Nigel Farage wants more. The party seem hopeful that a strong showing in May’s European elections could set them up to take a scalp in next year’s general election. Judging by the palpable anger against the political class on the streets of Wythenshawe, you wouldn’t want to bet against them pulling it off.

It’s easy to poke holes in UKIP’s belief that withdraw from Europe would be a panacea for all of Britain’s ills. For a start, this week the Financial Times dampened their mass immigration argument by pointing out that the number of European migrants in the UK is almost exactly balanced by the number of British people living in the EU. (2.2m people have gone in either direction, with over 1m Brits now living in Spain alone.) Furthermore, their uncomfortableness with same-sex marriage seems out of step with the country at large and it’s not clear that their proposed flat rate of tax adds up. But it almost doesn’t matter if their policies are thin and their budgets uncosted, as long as they can tap into the wellspring of anger at how remote Westminster appears when viewed from the rest of the country.

At first glance, there might appear to be little in common between Nigel Farage and Russell Brand, but in fact what’s powering UKIP at the moment is the same sense of dissatisfaction that Brand tapped into in his much discussedNewsnight interview.
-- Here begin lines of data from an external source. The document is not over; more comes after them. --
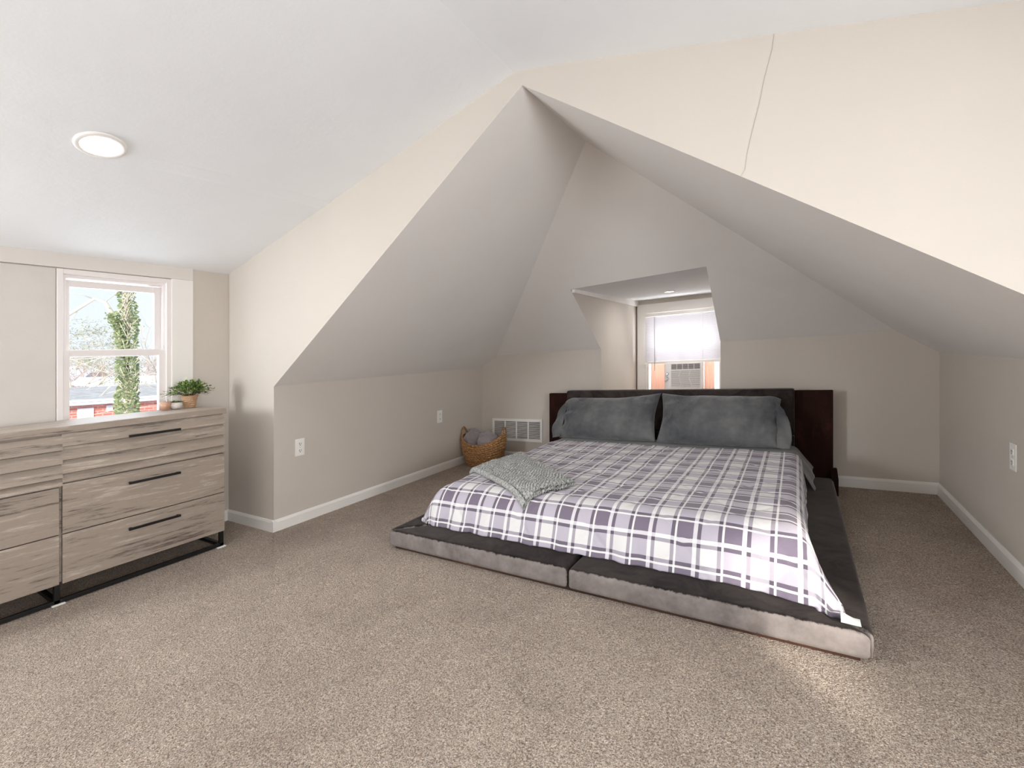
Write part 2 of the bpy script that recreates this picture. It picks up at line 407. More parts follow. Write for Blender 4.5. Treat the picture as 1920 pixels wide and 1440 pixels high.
# hairline drywall crack in the partition
m = MB(); pts = [(2.962, 2.160), (2.955, 2.10), (2.93, 2.0), (2.915, 1.92), (2.895, 1.84), (2.878, 1.76), (2.872, 1.71), (2.858, 1.69)]
for (a, ha), (b, hb) in zip(pts[:-1], pts[1:]): m.face([(a-0.0006, -0.0012, ha), (a+0.0006, -0.0012, ha), (b+0.0006, -0.0012, hb), (b-0.0006, -0.0012, hb)])
struct(m.build('trim_1', M('crack line', srgb(168, 158, 148), 0.9).m))

# taped drywall joint, slightly proud of the left ceiling plane, feathering out towards the light
m = MB()
def joint(i, j):
    v = -0.90*i; q = 2*j-1; u = 0.535-0.06*i*i + (0.012+0.05*(j > 0.5)+0.012)*q
    return (u, v, RL(u)-0.0045*(1-abs(q))**0.6*(1-i)**0.5-0.0004+0.0012*(abs(q) > 0.98))
m.grid(joint, 60, 16); struct(m.build('trim_8', ceil_paint, smooth=True))
# ================================================================== WINDOW 1 (left gable) and its trim
m = MB(); m.box(UL, UL+0.018, -3.2, -0.244, 1.762, 1.846, 0.003); struct(m.build('trim_2', paint('old white header paint', (216, 210, 204), 0.6, 0.03)))
m = MB(); m.box(UL, UL+0.018, -0.374, -0.244, 0.3, 1.762, 0.003); struct(m.build('trim_3', trim_paint))
m = MB(); m.box(UL, UL+0.010, -3.2, -0.945, 0.078, 1.757, 0.002); struct(m.build('trim_4', panel_paint))
win = bpy.data.objects.new('window_1', None); C.objects.link(win); win.location = G(UL, -0.66, 0.9); struct(win)
m = MB()  # outer frame with stepped stops
def ring(m, x0, x1, a0, a1, h0, h1, t, tb=None):
    tb = t if tb is None else tb
    m.box(x0, x1, a0, a0+t, h0, h1, 0.0015, 1); m.box(x0, x1, a1-t, a1, h0, h1, 0.0015, 1)
    m.box(x0, x1, a0+t, a1-t, h1-t, h1, 0.0015, 1); m.box(x0, x1, a0+t, a1-t, h0, h0+tb, 0.0015, 1)
ring(m, UL-0.10, UL+0.012, -0.941, -0.374, 0.44, 1.758, 0.028)
ring(m, UL-0.10, UL-0.012, -0.918, -0.394, 0.46, 1.735, 0.022)
m.build('window_frame', vinyl, win)
m = MB(); ring(m, UL-0.078, UL-0.048, -0.912, -0.41, 1.245, 1.705, 0.040, 0.045)
m.build('upper_sash', vinyl, win)
m = MB(); ring(m, UL-0.042, UL-0.008, -0.917, -0.402, 0.48, 1.284, 0.036, 0.05)
sash = m.build('lower_sash', vinyl, win)
for a in (-0.78, -0.54):
    m = MB(); m.box(UL-0.030, UL-0.014, a-0.018, a+0.018, 1.284, 1.291, 0.002); m.build('sash_lock', vinyl, sash)
m = MB(); m.box(UL-0.065, UL-0.062, -0.875, -0.447, 1.28, 1.668); m.build('upper_pane', glass_m, win)
m = MB(); m.box(UL-0.028, UL-0.025, -0.884, -0.436, 0.52, 1.25); m.build('lower_pane', glass_m, win)
m = MB(); m.box(UL-0.13, UL-0.10, -0.885, -0.865, 0.5, 1.25); m.build('exterior_stop', vinyl, win)
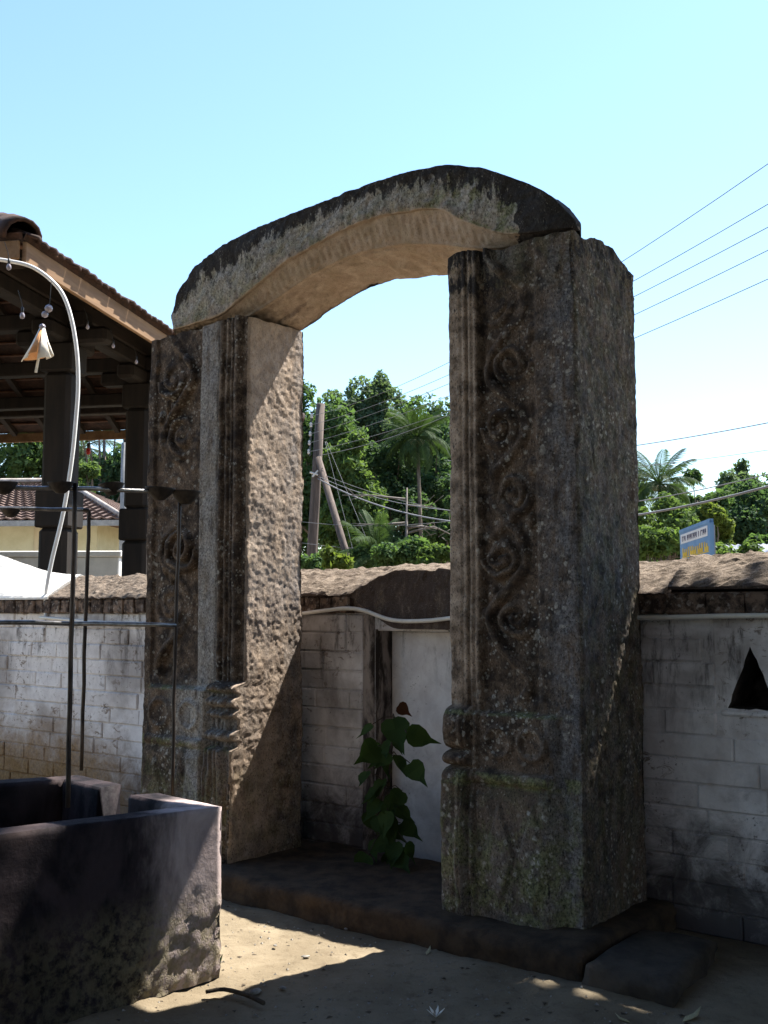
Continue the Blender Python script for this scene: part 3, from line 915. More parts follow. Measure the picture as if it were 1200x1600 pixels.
# whitewashed blocks, course by course, where the wall can be seen; shared meshes in a few lengths
COURSE = 0.118
def block_mesh(L, v):
    m = MB(); m.box(0, L, 0.0, 0.06, 0, COURSE - 0.005, None, 0.008)
    me = m.mesh('block'); me.materials.append(M_WW)
    for vt in me.vertices:
        if vt.co.y < 0.03: vt.co.y += 0.004 * math.sin(vt.co.x * 37 + v * 2.1) * math.cos(vt.co.z * 51 + v)
    return me
BM = [block_mesh(0.10 + 0.05 * k, k) for k in range(14)]
SPANS = [(-6.9, -3.45), (-2.75, DOOR[0] - 0.09), (-0.30, 1.55)]
for ci in range(13):
    z = ci * COURSE + 0.004
    for (sa, sb) in SPANS:
        x = sa + R.uniform(-0.05, 0.0)
        while x < sb - 0.03:
            L = R.choice((0.28, 0.34, 0.42, 0.56, 0.62, 0.78))
            if x + L > sb: L = max(0.10, sb - x)
            # keep clear of the lamp niche
            if z + COURSE > NICHE[2] - 0.04 and z < NICHE[3]:
                if x < NICHE[0] < x + L: L = NICHE[0] - x
                if NICHE[0] - 0.02 <= x < NICHE[1]:
                    x = NICHE[1]; continue
                if L < 0.08:
                    x += L; 
                    if x >= NICHE[0] - 0.02: x = NICHE[1]
                    continue
            k = min(range(14), key=lambda q: abs(0.10 + 0.05 * q - L))
            Lk = 0.10 + 0.05 * k
            o = bpy.data.objects.new('block', BM[k]); link(o, wall)
            o.location = (x - WX, R.uniform(-0.006, 0.004), z + R.uniform(-0.0015, 0.0015))
            o.scale = ((L - 0.004) / Lk, 1, 1)
            x += L
rest = MB()
for ci in range(13):
    z = ci * COURSE + 0.004
    for (sa, sb) in ((-10.9, -6.95), (-3.45, -2.75), (DOOR[1] + 0.05, -0.32), (1.6, 4.9)):
        x = sa
        while x < sb - 0.1:
            L = min(R.choice((0.26, 0.30, 0.34)), sb - x)
            rest.box(x - WX, x - WX + L - 0.007, 0.0, 0.05, z, z + COURSE - 0.006, None, 0.008)
            x += L
rb = rest.build('block_courses', M_WW, wall); rb['kind'] = 'stuff'
# lamp niche panel with a triangular opening
ap, bl, br = Vector((0.535 - WX, 0, 1.385)), Vector((0.415 - WX, 0, 1.085)), Vector((0.655 - WX, 0, 1.085))
x0, x1, z0, z1 = NICHE[0] - WX, NICHE[1] - WX, NICHE[2] - 0.04, NICHE[3]
hole = []
for (p, q) in ((bl, br), (br, ap), (ap, bl)):
    for t in range(9):
        v = p.lerp(q, t / 9); hole.append(Vector((v.x + R.uniform(-.004, .004), R.uniform(0, .004), v.z + R.uniform(-.004, .004))))
cen_ = (bl + br + ap) / 3
outer = []
for v in hole:
    d = v - cen_; d.y = 0
    ts = [((x1 if d.x > 0 else x0) - cen_.x) / d.x if abs(d.x) > 1e-6 else 1e9, ((z1 if d.z > 0 else z0) - cen_.z) / d.z if abs(d.z) > 1e-6 else 1e9]
    outer.append(cen_ + d * min(ts))
for cx_, cz_ in ((x0, z0), (x1, z0), (x1, z1), (x0, z1)):
    kk_ = min(range(len(outer)), key=lambda q: (outer[q].x - cx_) ** 2 + (outer[q].z - cz_) ** 2)
    outer[kk_] = Vector((cx_, 0, cz_))
nh = len(hole)
np_ = MB()
np_.add(hole + outer, [(k2, (k2 + 1) % nh, nh + (k2 + 1) % nh, nh + k2) for k2 in range(nh)])
nich = np_.build('lamp_niche', M_WW, wall)
ni = MB(); deep = [Vector((v.x, 0.30, v.z)) for v in hole]
ni.add(hole + deep, [(k2, nh + k2, nh + (k2 + 1) % nh, (k2 + 1) % nh) for k2 in range(nh)] + [tuple(range(nh, 2 * nh))]); ni.build('sooty_recess', M_NICHE, nich)
sl = MB(); sl.box(bl.x - 0.03, br.x + 0.03, -0.020, 0.01, 1.048, 1.078, None, 0.010); sl.build('niche_sill', M_WW, nich)
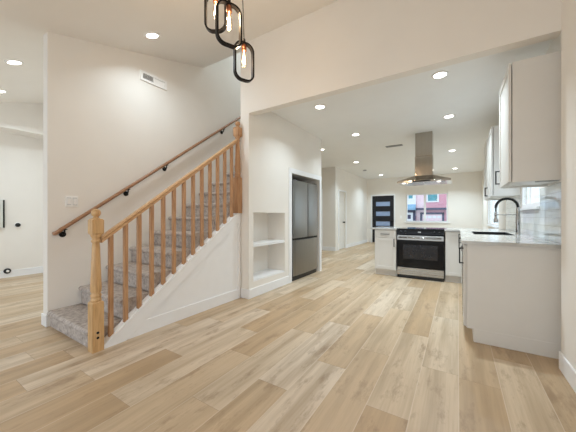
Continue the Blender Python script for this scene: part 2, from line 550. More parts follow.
mb.bm.free(); mb2.build('door_knob', M['black'], dr)
struct('trim_1', casing_x('c', -3.165, -2.265, 2.02, YF), M['trim'])

def panel_door(dr, along, u0, u1, zt, face, out, mat):
    """six panel door; along 'x' or 'y'; face = coordinate of the visible face, out = +-1 toward viewer"""
    def T(p): # p: (u, depth toward viewer, z)
        return Vector((p.x, face + out * p.y, p.z)) if along == 'x' else Vector((face + out * p.y, p.x, p.z))
    w = u1 - u0
    mb = MB(); mb.T = T
    mb.box(u0, u1, -.04, -.012, .008, zt)
    st = .1 * w / .64
    for a, b in ((u0, u0 + st), (u1 - st, u1), (u0 + w / 2 - st / 2, u0 + w / 2 + st / 2)): mb.box(a, b, -.012, 0, .008, zt)
    for a, b in ((.008, .24), (.78, .9), (1.5, 1.6), (zt - .11, zt)):
        mb.box(u0, u1, -.012, -.0005, a, b)
    for a, b in ((u0 + st, u0 + w / 2 - st / 2), (u0 + w / 2 + st / 2, u1 - st)):
        for c, d in ((.24, .78), (.9, 1.5), (1.6, zt - .11)):
            mb.box(a + .03, b - .03, -.014, -.004, c + .03, d - .03)
    mb.build('door_leaf', mat, dr)
dr = estruct('door_2', (XC, 8.89, 0))
panel_door(dr, 'y', 8.575, 9.205, 1.98, XC - .05, 1, M['doorw'])
mb = MB(); mb.T = lambda p: Vector((XC - .05 + p.z, 9.10 + p.x, 0.93 + p.y)); mb.lathe([(.03, 0), (.03, .012), (.012, .016), (.012, .04), (.03, .046), (.03, .068), (0, .074)], (0, 0, 0), 16)
part_label(mb.build('door_knob', M['black'], dr), 'round black door knob')
mb = MB()
for a, b, c, d in ((8.515, 8.57, 0, 2.04), (9.21, 9.265, 0, 2.04), (8.57, 9.21, 1.985, 2.04)): mb.box(XC, XC + .018, a, b, c, d)
struct('trim_2', mb, M['trim'])
dr = estruct('door_3', (-4.25, 8.30, 0))
panel_door(dr, 'x', -4.595, -3.905, 1.98, 8.33, -1, M['doorw'])
struct('trim_3', casing_x('c', -4.60, -3.90, 1.985, 8.28, .06), M['trim'])

# --- windows
w = estruct('window_1', ((WX0 + WX1) / 2, YF + .08, WZ0))
mb = MB(); y0, y1 = YF + .05, YF + .11; f = .045; xm = (WX0 + WX1) / 2 - .05
mb.box(WX0, WX0 + f, y0, y1, WZ0, WZ1); mb.box(WX1 - f, WX1, y0, y1, WZ0, WZ1); mb.box(WX0 + f, WX1 - f, y0, y1, WZ0, WZ0 + f); mb.box(WX0 + f, WX1 - f, y0, y1, WZ1 - f, WZ1); mb.box(xm - .035, xm + .035, y0 - .01, y1, WZ0 + f, WZ1 - f)
mb.build('window_frame', M['trim'], w)
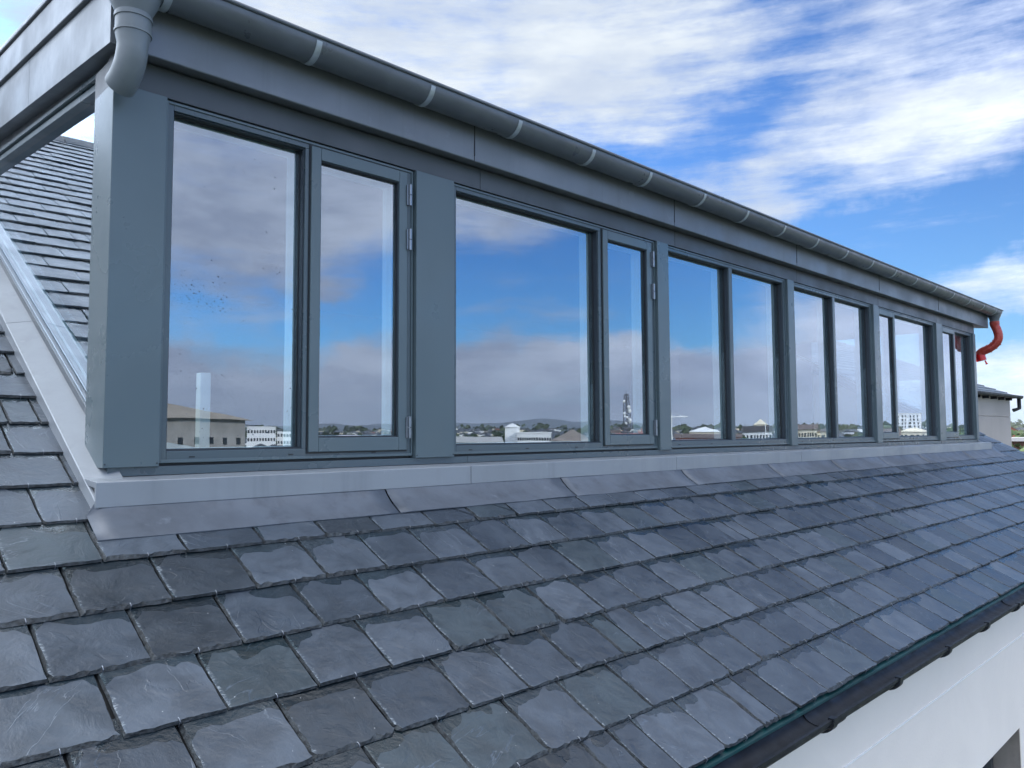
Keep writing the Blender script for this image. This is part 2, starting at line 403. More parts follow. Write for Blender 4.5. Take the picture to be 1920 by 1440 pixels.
me=bpy.data.meshes.new('roof_slates'); me.from_pydata(sl.v,[],sl.f); me.materials.append(SLATE); me.materials.append(SLEDGE)
me.polygons.foreach_set('material_index',sl.mi)
me.uv_layers.new(name='local').data.foreach_set('uv',sl.uv); me.uv_layers.new(name='rnd').data.foreach_set('uv',sl.rn); me.update()
roof=bpy.data.objects.new('slate_roof',me); COL.objects.link(roof); roof.parent=bld
# underlay deck just below the slates, with a hole for the dormer
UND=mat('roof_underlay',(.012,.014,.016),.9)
b=MB()
for (x0,x1,s0,s1) in ((XL,XR,S0+.02,3.36),(XL,DX0+.05,3.36,SRIDGE),(DX1-.05,XR,3.36,SRIDGE),(DX0+.05,DX1-.05,8.3,SRIDGE)):
    v=[rp(x0,s0,-.002),rp(x1,s0,-.002),rp(x1,s1,-.002),rp(x0,s1,-.002),rp(x0,s0,-.05),rp(x1,s0,-.05),rp(x1,s1,-.05),rp(x0,s1,-.05)]
    b.add(v,[(0,1,2,3),(7,6,5,4),(0,4,5,1),(1,5,6,2),(2,6,7,3),(3,7,4,0)])
b.build('roof_underlay',UND,bld)
# hooks
def hookmesh(lift,th):
    m=MB(); m.tube([(0,.004*CT,-.0),(0,-.003,lift*.5),(0,-.0035,lift+th),(0,.000,lift+th+.002),(0,.007,lift+th+.0025),(0,.011,lift+th+.0005)],.0012,6); return m
hooks.sort(key=lambda h:h[0]**2+(h[1]*CT)**2)
HK=hookmesh(.0135,.009); hob=None
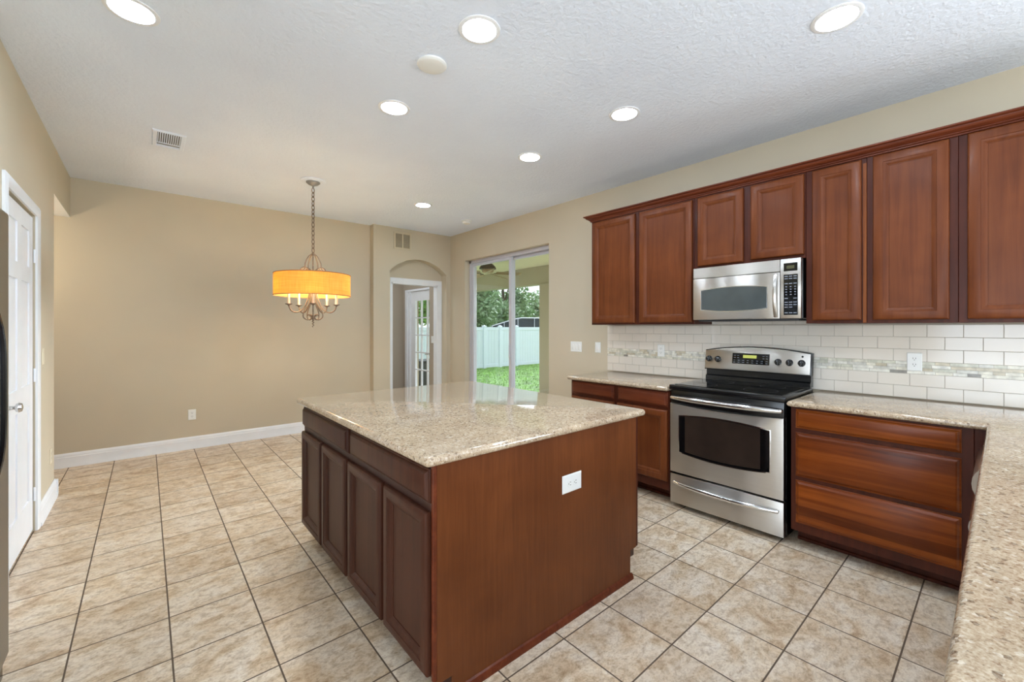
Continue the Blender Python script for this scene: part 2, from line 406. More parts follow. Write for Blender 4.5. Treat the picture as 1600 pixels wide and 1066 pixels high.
# room behind the camera with unseen window openings added for daylight
mb = MB()
mb.box((-4.2, -4.2, 0), (-0.2, -4.08, H)); mb.box((3.4, -4.2, 0), (3.75, -4.08, H)); mb.box((-0.2, -4.2, 2.4), (3.4, -4.08, H)); mb.box((-0.2, -4.2, 0), (3.4, -4.08, 0.25))
struct('wall_rear', mb, M['wall'])
mb = MB()
mb.box((-4.2, -4.08, 0), (-4.08, -3.5, H)); mb.box((-4.2, 0.9, 0), (-4.08, 1.40, H)); mb.box((-4.2, -3.5, 2.4), (-4.08, 0.9, H)); mb.box((-4.2, -3.5, 0), (-4.08, 0.9, 0.25))
mb.box((-4.2, 1.40, 0), (XL-0.86, 1.51, H)); mb.box((XL-0.86, 1.40, 2.06), (XL-T, 1.51, H)); mb.box((XL-0.86, 1.40, 0), (XL-T, 1.51, 2.06))
struct('wall_side', mb, M['wall'])
# hall beyond the doorway
mb = MB()
mb.box((1.9, 7.55, 0), (3.75, 7.67, 2.6)); mb.box((1.9, 6.12, 0), (2.0, 7.55, 2.6)); mb.box((3.62, 6.12, 0), (3.75, 6.33, 2.6))
mb.box((XR, 6.34, 2.075), (XR+0.2, 7.67, 2.75)); mb.box((XR, 7.46, 0), (XR+0.2, 7.67, 2.075)); mb.box((XR, 6.34, 0), (XR+0.2, 6.40, 2.075))
struct('wall_hallroom', mb, M['hallpaint'], 'taupe walls of the room beyond the doorway', 'wall')
mb = MB(); mb.box((1.9, 6.12, 2.6), (3.75, 7.67, 2.7))
struct('ceiling_hallroom', mb, M['ceil'])

# baseboards: stepped profile swept along a run
BP = [(0, 0), (0.024, 0), (0.024, 0.012), (0.017, 0.03), (0.017, 0.098), (0.013, 0.104), (0.013, 0.120), (0.007, 0.130), (0.004, 0.137), (0, 0.137)]
def base_run(mb, p, q, nrm):
    p, q, n = Vector(p), Vector(q), Vector(nrm)
    ra = [tuple(p+n*d+Vector((0, 0, z))) for d, z in BP]; rb = [tuple(q+n*d+Vector((0, 0, z))) for d, z in BP]
    mb.rings([ra, rb])
mb = MB(); base_run(mb, (-3.2, YB, 0), (2.46, YB, 0), (0, -1, 0)); base_run(mb, (2.46, YD, 0), (2.46, YB-0.02, 0), (-1, 0, 0)); base_run(mb, (2.44, YD, 0), (AX0, YD, 0), (0, -1, 0))
struct('baseboard_back', mb, M['white'], 'tall white baseboard along the chandelier wall', 'baseboard')
mb = MB(); base_run(mb, (XL, 4.335, 0), (XL, 5.06, 0), (1, 0, 0)); base_run(mb, (XL+0.024, 5.035, 0), (XL-T, 5.035, 0), (0, 1, 0)); base_run(mb, (XL, FY1, 0), (XL, 3.385, 0), (1, 0, 0))
struct('baseboard_left', mb, M['white'], 'short white baseboard beside the white door', 'baseboard')
mb = MB(); base_run(mb, (XR, 2.62, 0), (XR, SY0, 0), (-1, 0, 0)); base_run(mb, (XR, SY1, 0), (XR, YD, 0), (-1, 0, 0))
struct('baseboard_right', mb, M['white'])

# casings
def casing(F, u0, u1, zt, w, name, label, thick=0.02):
    prof = [(0, 0), (0, thick*0.55), (w*0.25, thick*0.8), (w*0.7, thick), (w, thick*0.6), (w, 0)]   # offset outward from opening
    mb = MB(F)
    pts = lambda d: [(u0-d, 0), (u0-d, zt+d), (u1+d, zt+d), (u1+d, 0)]
    lines = [[(u, v, t) for (u, v) in pts(d)] for d, t in prof]
    for k in range(4):
        pass
    n = len(prof)
    grid = [[mb.v(lines[j][k]) for j in range(n)] for k in range(4)]
    for k in range(3):
        for j in range(n-1): mb.face([grid[k][j], grid[k+1][j], grid[k+1][j+1], grid[k][j+1]])
        mb.face([grid[k][n-1], grid[k+1][n-1], grid[k+1][0], grid[k][0]])
    mb.face(grid[0]); mb.face(list(reversed(grid[3])))
    return struct(name, mb, M['white'], label, 'door trim')
casing(facing_px(XL), 3.457, 4.266, 2.122, 0.068, 'trim_1', 'white moulded casing round the panelled door')
casing(facing_my(YD+ND), 2.80, 3.60, 2.055, 0.072, 'trim_2', 'white moulded casing round the hall doorway')
mb = MB(); mb.box((DX0, YD+ND-0.01, 0), (DX0+0.018, YD+0.25, DZ)); mb.box((DX1-0.018, YD+ND-0.01, 0), (DX1, YD+0.25, DZ)); mb.box((DX0, YD+ND-0.01, DZ-0.018), (DX1, YD+0.25, DZ))
struct('trim_3', mb, M['white'], 'white jamb lining of the hall doorway', 'door trim')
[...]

Farage would almost certainly have nodded along with Brand’s description of the “weariness and exhaustion from the lies, treachery, deceit of the political class” and his description of a “disenfranchised, disillusioned, despondent underclass that are not being represented by that political system.” The difference is, Brand isn’t on the doorsteps of Wythenshawe preaching about social justice. UKIP are, here to offer up Europe as a scapegoat.

There’s an alternative narrative to be told – one that talks about the value of European integration and the worth of foreign aid – but for the people out in the cold in Wythenshawe who are disillusioned with the mainstream political class as a whole, right now UKIP are the only game in town.